## START RAW DATA

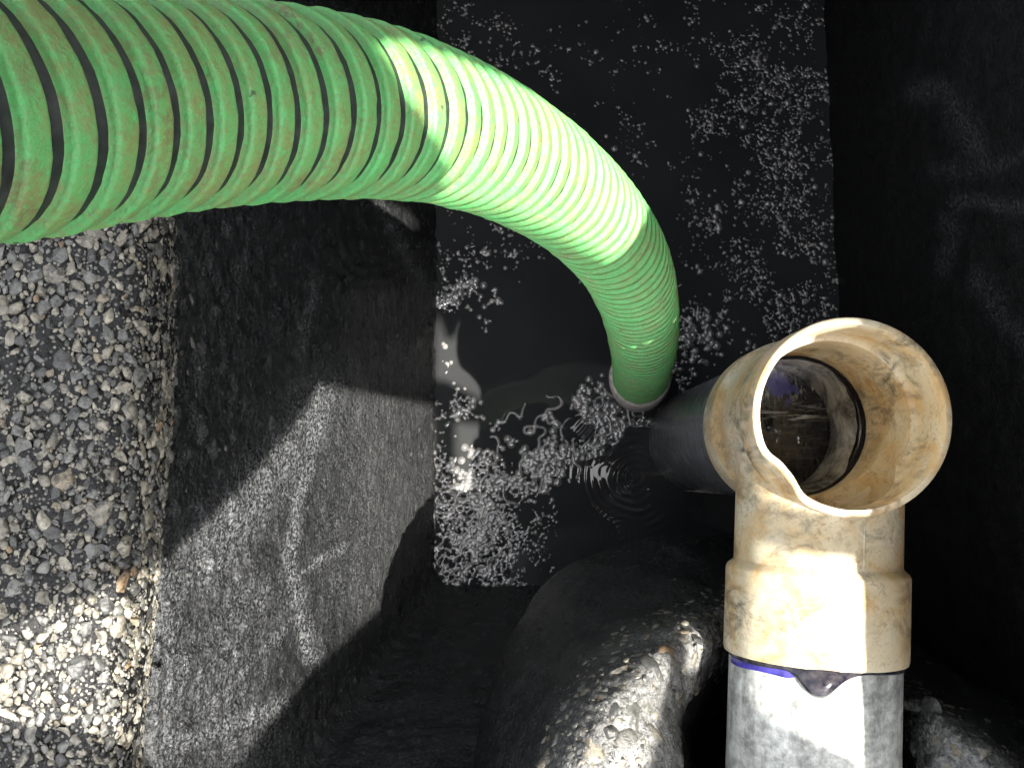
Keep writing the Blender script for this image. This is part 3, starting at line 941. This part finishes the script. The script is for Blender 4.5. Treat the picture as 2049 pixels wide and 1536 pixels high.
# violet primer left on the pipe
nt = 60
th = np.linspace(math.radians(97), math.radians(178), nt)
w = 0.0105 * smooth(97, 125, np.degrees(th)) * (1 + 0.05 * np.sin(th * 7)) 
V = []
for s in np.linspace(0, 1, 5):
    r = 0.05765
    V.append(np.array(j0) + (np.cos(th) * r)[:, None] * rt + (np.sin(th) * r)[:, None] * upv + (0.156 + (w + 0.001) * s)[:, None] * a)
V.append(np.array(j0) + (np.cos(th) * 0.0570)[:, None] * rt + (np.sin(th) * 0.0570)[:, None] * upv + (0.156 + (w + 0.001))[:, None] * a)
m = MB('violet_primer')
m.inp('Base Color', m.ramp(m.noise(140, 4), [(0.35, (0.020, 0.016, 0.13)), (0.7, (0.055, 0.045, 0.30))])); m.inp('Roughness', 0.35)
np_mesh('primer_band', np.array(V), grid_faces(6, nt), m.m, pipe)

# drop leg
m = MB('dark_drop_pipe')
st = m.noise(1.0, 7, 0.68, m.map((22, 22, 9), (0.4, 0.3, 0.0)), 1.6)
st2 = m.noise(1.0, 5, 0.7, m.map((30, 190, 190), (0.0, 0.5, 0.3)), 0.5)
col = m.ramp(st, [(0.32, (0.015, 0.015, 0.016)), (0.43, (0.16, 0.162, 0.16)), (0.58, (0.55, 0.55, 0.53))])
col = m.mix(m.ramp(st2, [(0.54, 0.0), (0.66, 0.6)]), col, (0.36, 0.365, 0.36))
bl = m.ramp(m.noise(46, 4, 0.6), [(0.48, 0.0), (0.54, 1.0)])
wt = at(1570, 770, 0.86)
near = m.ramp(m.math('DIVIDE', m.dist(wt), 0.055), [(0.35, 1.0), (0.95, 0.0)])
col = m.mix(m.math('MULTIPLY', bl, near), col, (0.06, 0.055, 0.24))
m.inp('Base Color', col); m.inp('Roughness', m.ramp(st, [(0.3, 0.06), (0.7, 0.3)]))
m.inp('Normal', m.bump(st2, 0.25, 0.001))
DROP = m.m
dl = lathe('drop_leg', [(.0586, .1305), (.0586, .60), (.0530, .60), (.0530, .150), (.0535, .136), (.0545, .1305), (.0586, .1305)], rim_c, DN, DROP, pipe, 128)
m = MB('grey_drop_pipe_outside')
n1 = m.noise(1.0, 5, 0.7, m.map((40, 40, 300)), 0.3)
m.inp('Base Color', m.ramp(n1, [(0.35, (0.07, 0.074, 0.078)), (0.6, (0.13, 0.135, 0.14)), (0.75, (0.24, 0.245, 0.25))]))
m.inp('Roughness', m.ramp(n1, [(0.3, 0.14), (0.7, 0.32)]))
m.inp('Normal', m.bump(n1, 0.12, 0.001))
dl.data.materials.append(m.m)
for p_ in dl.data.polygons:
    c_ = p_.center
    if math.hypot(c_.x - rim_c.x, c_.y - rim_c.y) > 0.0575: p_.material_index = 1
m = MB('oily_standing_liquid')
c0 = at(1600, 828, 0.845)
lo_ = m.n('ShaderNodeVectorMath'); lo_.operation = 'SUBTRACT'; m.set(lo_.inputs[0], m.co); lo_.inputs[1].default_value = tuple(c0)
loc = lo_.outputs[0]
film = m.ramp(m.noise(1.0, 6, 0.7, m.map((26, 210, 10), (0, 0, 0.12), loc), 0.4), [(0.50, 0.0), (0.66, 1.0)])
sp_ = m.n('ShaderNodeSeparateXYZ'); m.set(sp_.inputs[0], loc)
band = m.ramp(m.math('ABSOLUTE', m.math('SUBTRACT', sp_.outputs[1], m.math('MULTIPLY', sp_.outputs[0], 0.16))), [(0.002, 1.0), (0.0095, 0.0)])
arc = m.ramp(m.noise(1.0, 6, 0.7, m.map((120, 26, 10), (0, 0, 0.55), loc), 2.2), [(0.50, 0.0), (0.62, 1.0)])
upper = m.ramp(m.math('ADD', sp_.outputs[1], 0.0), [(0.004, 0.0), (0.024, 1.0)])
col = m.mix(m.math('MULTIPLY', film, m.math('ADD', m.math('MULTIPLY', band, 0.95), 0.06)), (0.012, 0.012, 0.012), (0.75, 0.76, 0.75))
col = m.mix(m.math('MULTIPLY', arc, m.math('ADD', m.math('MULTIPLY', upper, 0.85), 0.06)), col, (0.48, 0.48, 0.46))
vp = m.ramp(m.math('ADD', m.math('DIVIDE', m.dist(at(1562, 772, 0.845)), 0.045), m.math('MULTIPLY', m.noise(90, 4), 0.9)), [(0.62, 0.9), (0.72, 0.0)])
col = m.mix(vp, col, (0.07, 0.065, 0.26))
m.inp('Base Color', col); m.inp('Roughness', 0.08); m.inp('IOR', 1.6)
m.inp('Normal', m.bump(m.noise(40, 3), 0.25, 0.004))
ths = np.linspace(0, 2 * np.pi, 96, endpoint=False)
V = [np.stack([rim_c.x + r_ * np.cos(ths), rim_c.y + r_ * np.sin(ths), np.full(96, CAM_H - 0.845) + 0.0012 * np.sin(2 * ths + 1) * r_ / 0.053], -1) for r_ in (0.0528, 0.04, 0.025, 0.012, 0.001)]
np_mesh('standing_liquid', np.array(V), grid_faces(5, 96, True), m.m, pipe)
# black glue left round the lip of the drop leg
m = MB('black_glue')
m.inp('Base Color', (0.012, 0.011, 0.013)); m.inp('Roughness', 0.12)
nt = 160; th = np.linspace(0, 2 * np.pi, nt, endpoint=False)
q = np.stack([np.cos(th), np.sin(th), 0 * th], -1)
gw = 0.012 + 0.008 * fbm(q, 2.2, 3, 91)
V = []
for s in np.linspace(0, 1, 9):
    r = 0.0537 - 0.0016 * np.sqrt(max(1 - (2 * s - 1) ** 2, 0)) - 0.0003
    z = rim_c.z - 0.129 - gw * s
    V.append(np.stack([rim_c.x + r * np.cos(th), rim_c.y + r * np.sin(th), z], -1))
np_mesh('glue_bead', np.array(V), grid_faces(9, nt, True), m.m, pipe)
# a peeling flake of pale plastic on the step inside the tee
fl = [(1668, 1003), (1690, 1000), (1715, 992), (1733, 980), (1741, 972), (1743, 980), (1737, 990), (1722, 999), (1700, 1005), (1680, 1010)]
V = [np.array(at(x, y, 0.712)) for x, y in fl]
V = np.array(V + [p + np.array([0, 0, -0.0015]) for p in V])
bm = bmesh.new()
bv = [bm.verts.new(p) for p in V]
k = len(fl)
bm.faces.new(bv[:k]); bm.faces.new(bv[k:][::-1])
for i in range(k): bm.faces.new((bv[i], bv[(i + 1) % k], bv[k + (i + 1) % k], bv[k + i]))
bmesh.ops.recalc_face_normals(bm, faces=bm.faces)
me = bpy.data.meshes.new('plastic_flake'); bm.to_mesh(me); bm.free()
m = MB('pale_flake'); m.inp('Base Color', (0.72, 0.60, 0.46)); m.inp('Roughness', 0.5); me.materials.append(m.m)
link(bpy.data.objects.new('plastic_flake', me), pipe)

## END RAW DATA
## START RAW DATA

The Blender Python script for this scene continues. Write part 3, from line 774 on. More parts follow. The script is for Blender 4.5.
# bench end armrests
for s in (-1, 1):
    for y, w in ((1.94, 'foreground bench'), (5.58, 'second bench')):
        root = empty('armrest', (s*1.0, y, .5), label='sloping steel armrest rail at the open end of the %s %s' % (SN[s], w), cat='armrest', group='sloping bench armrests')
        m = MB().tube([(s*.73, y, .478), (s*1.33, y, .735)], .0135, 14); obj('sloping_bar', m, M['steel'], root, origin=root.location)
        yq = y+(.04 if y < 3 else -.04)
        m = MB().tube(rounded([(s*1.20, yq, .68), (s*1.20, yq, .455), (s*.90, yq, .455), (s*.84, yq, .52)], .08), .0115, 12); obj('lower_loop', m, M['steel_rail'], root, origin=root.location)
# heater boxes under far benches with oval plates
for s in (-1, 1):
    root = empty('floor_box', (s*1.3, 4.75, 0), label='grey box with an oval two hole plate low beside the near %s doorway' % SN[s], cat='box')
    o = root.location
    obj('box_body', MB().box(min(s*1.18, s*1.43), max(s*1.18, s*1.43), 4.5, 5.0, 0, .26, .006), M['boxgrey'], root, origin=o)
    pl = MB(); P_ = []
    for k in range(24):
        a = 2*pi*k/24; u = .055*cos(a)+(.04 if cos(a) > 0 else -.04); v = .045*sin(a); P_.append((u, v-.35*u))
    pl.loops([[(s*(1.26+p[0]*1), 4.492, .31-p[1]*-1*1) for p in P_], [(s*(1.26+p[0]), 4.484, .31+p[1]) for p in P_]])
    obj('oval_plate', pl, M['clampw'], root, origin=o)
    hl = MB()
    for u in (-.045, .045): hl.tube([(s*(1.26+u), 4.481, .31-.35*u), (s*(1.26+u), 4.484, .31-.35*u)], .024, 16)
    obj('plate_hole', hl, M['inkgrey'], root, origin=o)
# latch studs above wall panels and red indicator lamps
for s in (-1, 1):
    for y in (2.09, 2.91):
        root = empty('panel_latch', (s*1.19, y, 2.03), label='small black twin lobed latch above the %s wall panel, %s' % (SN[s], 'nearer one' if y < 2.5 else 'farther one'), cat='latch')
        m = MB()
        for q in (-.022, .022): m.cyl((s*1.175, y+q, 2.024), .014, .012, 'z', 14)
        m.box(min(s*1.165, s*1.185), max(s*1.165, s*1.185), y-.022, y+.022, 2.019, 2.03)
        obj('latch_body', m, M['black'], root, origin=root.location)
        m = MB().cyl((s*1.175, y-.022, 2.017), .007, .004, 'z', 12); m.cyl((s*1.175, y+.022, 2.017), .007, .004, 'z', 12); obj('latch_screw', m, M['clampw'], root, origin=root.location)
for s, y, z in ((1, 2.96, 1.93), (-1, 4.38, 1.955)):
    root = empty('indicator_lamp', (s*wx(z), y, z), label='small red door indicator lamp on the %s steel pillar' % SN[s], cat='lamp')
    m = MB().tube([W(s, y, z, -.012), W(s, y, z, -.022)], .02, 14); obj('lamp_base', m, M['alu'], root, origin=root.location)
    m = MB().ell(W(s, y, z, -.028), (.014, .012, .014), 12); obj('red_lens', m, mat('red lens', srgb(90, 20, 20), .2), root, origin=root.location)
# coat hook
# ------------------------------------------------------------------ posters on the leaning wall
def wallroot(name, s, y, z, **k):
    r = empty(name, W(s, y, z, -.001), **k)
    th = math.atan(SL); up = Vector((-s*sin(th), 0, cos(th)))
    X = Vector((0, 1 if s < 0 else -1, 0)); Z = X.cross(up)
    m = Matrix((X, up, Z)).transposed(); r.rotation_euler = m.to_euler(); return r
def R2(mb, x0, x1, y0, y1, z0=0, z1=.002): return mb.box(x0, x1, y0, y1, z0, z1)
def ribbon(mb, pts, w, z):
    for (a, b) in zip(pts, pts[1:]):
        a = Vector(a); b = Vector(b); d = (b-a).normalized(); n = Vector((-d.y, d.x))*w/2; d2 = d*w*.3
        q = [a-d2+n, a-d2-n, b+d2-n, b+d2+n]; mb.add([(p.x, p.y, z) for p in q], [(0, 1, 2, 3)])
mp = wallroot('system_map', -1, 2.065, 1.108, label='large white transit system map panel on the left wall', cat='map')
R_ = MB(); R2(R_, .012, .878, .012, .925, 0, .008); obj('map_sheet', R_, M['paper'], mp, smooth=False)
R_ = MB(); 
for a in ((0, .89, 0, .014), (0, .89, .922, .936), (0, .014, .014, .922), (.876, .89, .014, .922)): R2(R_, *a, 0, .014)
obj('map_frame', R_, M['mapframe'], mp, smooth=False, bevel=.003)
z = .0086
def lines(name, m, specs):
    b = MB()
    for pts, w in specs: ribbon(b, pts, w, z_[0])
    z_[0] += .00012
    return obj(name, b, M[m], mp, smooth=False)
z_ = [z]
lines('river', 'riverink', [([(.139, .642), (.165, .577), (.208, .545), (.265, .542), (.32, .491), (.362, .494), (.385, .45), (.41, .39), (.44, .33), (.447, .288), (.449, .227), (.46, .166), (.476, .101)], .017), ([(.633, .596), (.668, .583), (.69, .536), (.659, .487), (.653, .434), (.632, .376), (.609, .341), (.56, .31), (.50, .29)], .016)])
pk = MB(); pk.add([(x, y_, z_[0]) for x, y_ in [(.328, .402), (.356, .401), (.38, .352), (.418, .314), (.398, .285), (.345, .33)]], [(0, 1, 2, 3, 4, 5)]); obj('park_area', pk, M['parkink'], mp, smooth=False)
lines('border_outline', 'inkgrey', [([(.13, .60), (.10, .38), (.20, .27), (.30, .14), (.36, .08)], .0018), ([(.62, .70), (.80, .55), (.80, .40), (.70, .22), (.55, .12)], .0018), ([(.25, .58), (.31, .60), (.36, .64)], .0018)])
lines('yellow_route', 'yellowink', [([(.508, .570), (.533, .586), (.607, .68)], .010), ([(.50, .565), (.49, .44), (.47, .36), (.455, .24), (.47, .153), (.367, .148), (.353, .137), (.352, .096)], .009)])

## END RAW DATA
## START RAW DATA

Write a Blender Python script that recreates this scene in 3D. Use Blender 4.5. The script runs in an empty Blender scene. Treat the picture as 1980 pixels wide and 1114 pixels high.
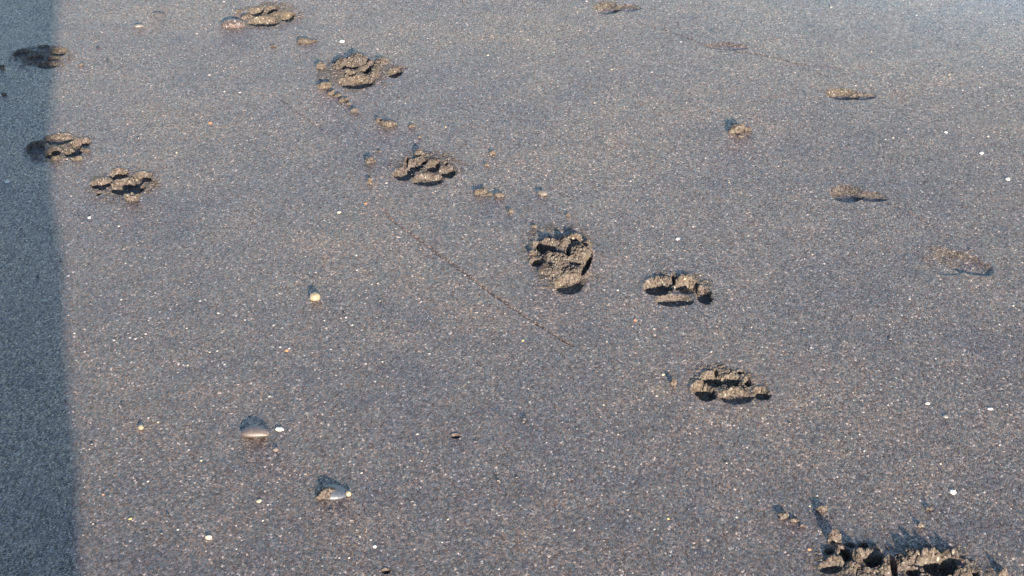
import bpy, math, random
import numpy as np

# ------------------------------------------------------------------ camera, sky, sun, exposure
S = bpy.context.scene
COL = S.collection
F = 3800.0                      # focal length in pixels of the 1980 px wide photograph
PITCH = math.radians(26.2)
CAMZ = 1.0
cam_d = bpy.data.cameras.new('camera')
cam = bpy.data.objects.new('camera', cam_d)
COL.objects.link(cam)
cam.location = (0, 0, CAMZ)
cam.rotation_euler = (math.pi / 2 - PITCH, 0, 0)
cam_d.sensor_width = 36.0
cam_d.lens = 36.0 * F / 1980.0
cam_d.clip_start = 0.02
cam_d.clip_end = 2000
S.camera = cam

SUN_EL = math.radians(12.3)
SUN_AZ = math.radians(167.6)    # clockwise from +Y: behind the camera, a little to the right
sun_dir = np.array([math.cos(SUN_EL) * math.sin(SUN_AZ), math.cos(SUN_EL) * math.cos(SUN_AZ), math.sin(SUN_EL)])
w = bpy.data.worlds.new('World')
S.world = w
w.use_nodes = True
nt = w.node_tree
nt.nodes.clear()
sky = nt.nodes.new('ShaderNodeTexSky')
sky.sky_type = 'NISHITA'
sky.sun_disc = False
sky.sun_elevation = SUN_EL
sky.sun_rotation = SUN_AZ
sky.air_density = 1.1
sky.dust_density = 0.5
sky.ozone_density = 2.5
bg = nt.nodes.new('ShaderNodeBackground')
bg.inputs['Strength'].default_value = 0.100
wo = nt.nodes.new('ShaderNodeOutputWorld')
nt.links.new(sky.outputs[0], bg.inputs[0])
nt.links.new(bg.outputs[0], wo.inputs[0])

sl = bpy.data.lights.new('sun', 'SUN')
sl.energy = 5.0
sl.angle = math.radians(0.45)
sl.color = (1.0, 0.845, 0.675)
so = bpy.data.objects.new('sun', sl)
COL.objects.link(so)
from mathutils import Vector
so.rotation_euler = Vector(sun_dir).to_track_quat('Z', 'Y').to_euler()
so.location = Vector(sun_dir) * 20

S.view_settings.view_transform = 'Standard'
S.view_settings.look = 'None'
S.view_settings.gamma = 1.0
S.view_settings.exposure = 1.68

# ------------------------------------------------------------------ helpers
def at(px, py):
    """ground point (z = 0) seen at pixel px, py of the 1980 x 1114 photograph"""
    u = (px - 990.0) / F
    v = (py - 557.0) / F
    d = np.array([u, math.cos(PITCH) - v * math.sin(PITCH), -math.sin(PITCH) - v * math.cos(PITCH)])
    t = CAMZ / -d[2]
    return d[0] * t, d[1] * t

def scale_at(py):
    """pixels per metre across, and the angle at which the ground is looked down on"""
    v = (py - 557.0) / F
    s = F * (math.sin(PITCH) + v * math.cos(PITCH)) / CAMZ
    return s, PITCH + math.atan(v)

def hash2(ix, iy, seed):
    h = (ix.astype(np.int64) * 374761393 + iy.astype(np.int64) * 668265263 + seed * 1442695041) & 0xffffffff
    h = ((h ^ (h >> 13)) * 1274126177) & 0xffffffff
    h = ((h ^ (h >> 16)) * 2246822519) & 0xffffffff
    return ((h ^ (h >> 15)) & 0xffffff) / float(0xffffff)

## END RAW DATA

### WORK TO DO
Of the lines above, retype only those from the line containing "0.0), (0.62, 1.0)])" through the line containing "0.9), (0.72, 0.0)])", including both, exactly.

### SOLUTION FOR THIS EXERCISE
arc = m.ramp(m.noise(1.0, 6, 0.7, m.map((120, 26, 10), (0, 0, 0.55), loc), 2.2), [(0.50, 0.0), (0.62, 1.0)])
upper = m.ramp(m.math('ADD', sp_.outputs[1], 0.0), [(0.004, 0.0), (0.024, 1.0)])
col = m.mix(m.math('MULTIPLY', film, m.math('ADD', m.math('MULTIPLY', band, 0.95), 0.06)), (0.012, 0.012, 0.012), (0.75, 0.76, 0.75))
col = m.mix(m.math('MULTIPLY', arc, m.math('ADD', m.math('MULTIPLY', upper, 0.85), 0.06)), col, (0.48, 0.48, 0.46))
vp = m.ramp(m.math('ADD', m.math('DIVIDE', m.dist(at(1562, 772, 0.845)), 0.045), m.math('MULTIPLY', m.noise(90, 4), 0.9)), [(0.62, 0.9), (0.72, 0.0)])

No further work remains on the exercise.